There is nothing quite like hearing four guys singing in tight four-part harmonies! It’s a beautiful sound that audiences will hear plenty of in the Sterling Community Theatre Troupe’s production of the hit musical “Forever Plaid” which will be staged at 7:30 p.m. on Friday and Saturday, June 14 and 15 and at 2 p.
m. on Sunday, June 16 at the Betsy Dutton Theatre in Sterling High School. This close-cropped, plaid-clad, tight-harmony quartet of high school buddies, Jinx, Smudge, Frankie, and Sparky, go rolling in their cherry red ‘54 Mercury, hopped up about the group’s first big gig, at an airport cocktail bar: The Fusill-Lounge.
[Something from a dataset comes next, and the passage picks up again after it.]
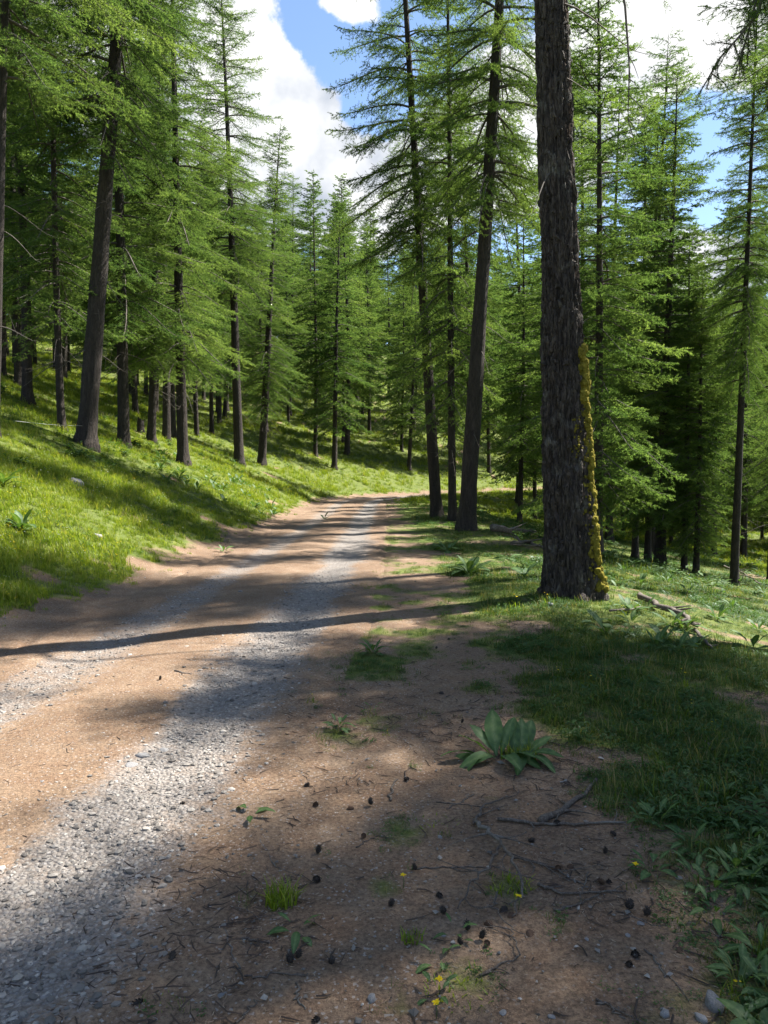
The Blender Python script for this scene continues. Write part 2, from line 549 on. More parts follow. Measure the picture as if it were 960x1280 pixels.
def litter_mat():
    m, N, L = new_mat('needle_litter')
    out = N.new('ShaderNodeOutputMaterial')
    b = N.new('ShaderNodeBsdfPrincipled'); b.inputs['Roughness'].default_value = .9
    c = ramp(N, L, attr(N, 'tint'), [(0, (.035, .024, .018)), (.35, (.085, .055, .038)), (.7, (.23, .13, .07)), (1, (.42, .33, .24))])
    L.new(c, b.inputs['Base Color']); L.new(b.outputs[0], out.inputs[0])
    return m


M_LITTER = litter_mat()


def moss_mat():
    m, N, L = new_mat('golden_moss')
    out = N.new('ShaderNodeOutputMaterial')
    d = N.new('ShaderNodeBsdfPrincipled'); d.inputs['Roughness'].default_value = 1; d.inputs['Specular IOR Level'].default_value = .1
    tc = N.new('ShaderNodeTexCoord')
    n = noise(N, L, tc.outputs['Object'], 14, 6, .7)
    c = ramp(N, L, n, [(.3, (.075, .075, .014)), (.5, (.20, .17, .028)), (.7, (.36, .30, .05))])
    L.new(c, d.inputs['Base Color'])
    bp = N.new('ShaderNodeBump'); bp.inputs['Strength'].default_value = 1; bp.inputs['Distance'].default_value = .02
    L.new(noise(N, L, tc.outputs['Object'], 90, 4, .7), bp.inputs['Height']); L.new(bp.outputs[0], d.inputs['Normal'])
    L.new(d.outputs[0], out.inputs[0])
    return m


M_MOSS = moss_mat()
M_WIRE = bark_mat('fence_wire', (.25, .25, .25), (.4, .4, .4), (.55, .55, .55), bump=0)

# ------------------------------------------------------------------ ground and road


def axis(lo_far, hi_far, lo, hi, step, grow):
    a = list(np.arange(lo, hi + 1e-6, step))
    s = step; v = hi
    while v < hi_far:
        s = min(s * grow, 14); v += s; a.append(v)
    s = step; v = lo; b = []
    while v > lo_far:
        s = min(s * grow, 14); v -= s; b.append(v)
    return np.array(b[::-1] + a)


def build_ground():
    xs = axis(-330, 330, -4.5, 4.5, .05, 1.035)
    ys = axis(-60, 420, 1.6, 9.0, .05, 1.022)
    X, Y = np.meshgrid(xs, ys)
    Z = height(X, Y)
    s = lateral(X, Y)
    under = (1 - sstep(1.35, 1.7, np.abs(s))) * ((Y > -4) & (Y < 74))
    Z = Z - .06 * under
    n, k = X.shape[1], X.shape[0]
    idx = np.arange(n * k).reshape(k, n)
    q = np.stack([idx[:-1, :-1], idx[:-1, 1:], idx[1:, 1:], idx[1:, :-1]], -1).reshape(-1, 4)
    g = grass_mask(X, Y)
    me = make_mesh('ground', np.stack([X, Y, Z], -1), None, q, [M_EARTH],
                   {'green': g.ravel(), 'gravel': np.zeros(n * k), 'road': sstep(2.6, 1.4, np.abs(s)).ravel() * 0 + (np.abs(s) < 2.2).ravel() * .6}, True)
    tag(link('ground', me), 'brown needle-strewn soil and grassy forest slopes either side of the track', 'ground', kind='structure')
    # the track: a strip of its own that sinks into the soil at its ragged edges
    yy = list(np.arange(-4, 9, .04)); st = .04
    while yy[-1] < 74:
        st = min(st * 1.02, .6); yy.append(yy[-1] + st)
    yy = np.array(yy)
    ss = np.linspace(-1.9, 1.9, 96)
    Y0, S = np.meshgrid(yy, ss, indexing='ij')
    sl = road_slope(Y0)
    ln = np.sqrt(1 + sl ** 2)
    X = road_x(Y0) + S / ln * 1.0
    Y = Y0 - S * sl / ln
    e = np.abs(S) + .35 * fbm(X / .6, Y / .6, 81)
    Z = height(X, Y) + .006 - .09 * sstep(1.5, 1.9, e)
    k, n = X.shape
    idx = np.arange(n * k).reshape(k, n)
    q = np.stack([idx[:-1, :-1], idx[:-1, 1:], idx[1:, 1:], idx[1:, :-1]], -1).reshape(-1, 4)
    me = make_mesh('forest_road', np.stack([X, Y, Z], -1), None, q, [M_EARTH],
                   {'green': (grass_mask(X, Y) * (np.abs(S) > 1.5)).ravel(), 'gravel': gravel_mask(X, Y).ravel(), 'road': np.full(n * k, .6)}, True)
    tag(link('road', me), 'dirt forest road with two grey gravel wheel tracks curving away', 'road', kind='structure')


build_ground()

# ------------------------------------------------------------------ larches


def unit(a):
    return a / (np.linalg.norm(a, axis=-1, keepdims=True) + 1e-9)


def needle_tris(rng, P0, D, LEN, tint, k, nl, nw, up=.15, jitter=.25):
    """k needle-tuft triangles along each of the twigs P0 + t*D*LEN"""
    n = len(P0)
    t = (np.arange(k)[None, :] + rng.random((n, k))) / k
    base = P0[:, None, :] + D[:, None, :] * (LEN[:, None] * t)[..., None]
    r = rng.normal(size=(n, k, 3))
    r = r - (r * D[:, None, :]).sum(-1, keepdims=True) * D[:, None, :]
    r = unit(r)
    r[..., 2] += up
    nd = unit(r * .95 + D[:, None, :] * .75 + rng.normal(size=(n, k, 3)) * jitter * .4)
    side = unit(np.cross(nd, rng.normal(size=(n, k, 3))))
    ll = nl * (.7 + .6 * rng.random((n, k, 1))) * (1 - .35 * t[..., None])
    a = base - side * nw * .5
    b = base + side * nw * .5
    c = base + nd * ll
    V = np.stack([a, b, c], 2).reshape(-1, 3)
    T = np.arange(len(V)).reshape(-1, 3)
    tn = np.repeat((tint[:, None] + .07 * rng.normal(size=(n, k))).ravel(), 3)
    return V, T, np.clip(tn, 0, 1)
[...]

Just as they soar to an E flat diminished seventh chord on “Love is a Many-Splendored Thing,” a bus crammed with Catholic schoolgirls, on their way to see this new British group, the Beatles, make their American debut on “The Ed Sullivan Show,” knocks the Merc into discordance, or as it turns out, a kind of non-living limbo. The teen girls survive, the boys, not so much. Though technically dead, the fellas step up again 60 years later in “Forever Plaid” to finally perform that dream show.
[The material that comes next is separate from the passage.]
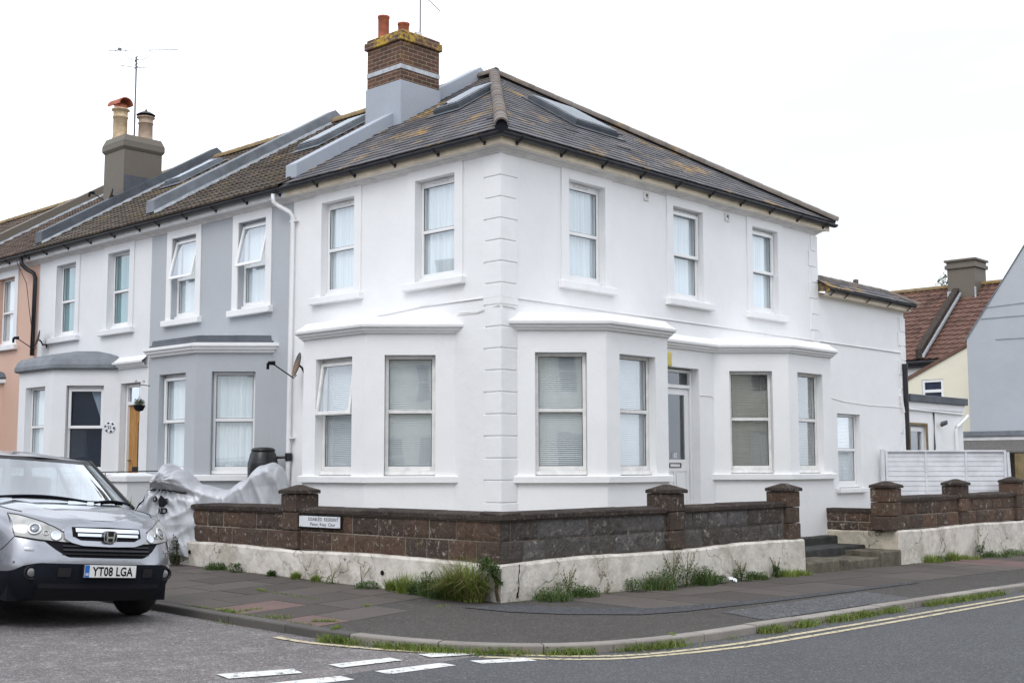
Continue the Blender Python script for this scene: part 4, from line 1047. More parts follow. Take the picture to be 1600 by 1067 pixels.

That’s the conceit writer/director Stuart Ross concocted for his jukebox musical, playing off the old clean-cut, spiffily-dressed vocal quartets of the ‘50s and early ‘60s, groups such as the Four Aces, the Four Freshmen, and the Ames Brothers. The show contains many golden oldies, songs such as “Three Coins in the Fountain,” “Mome.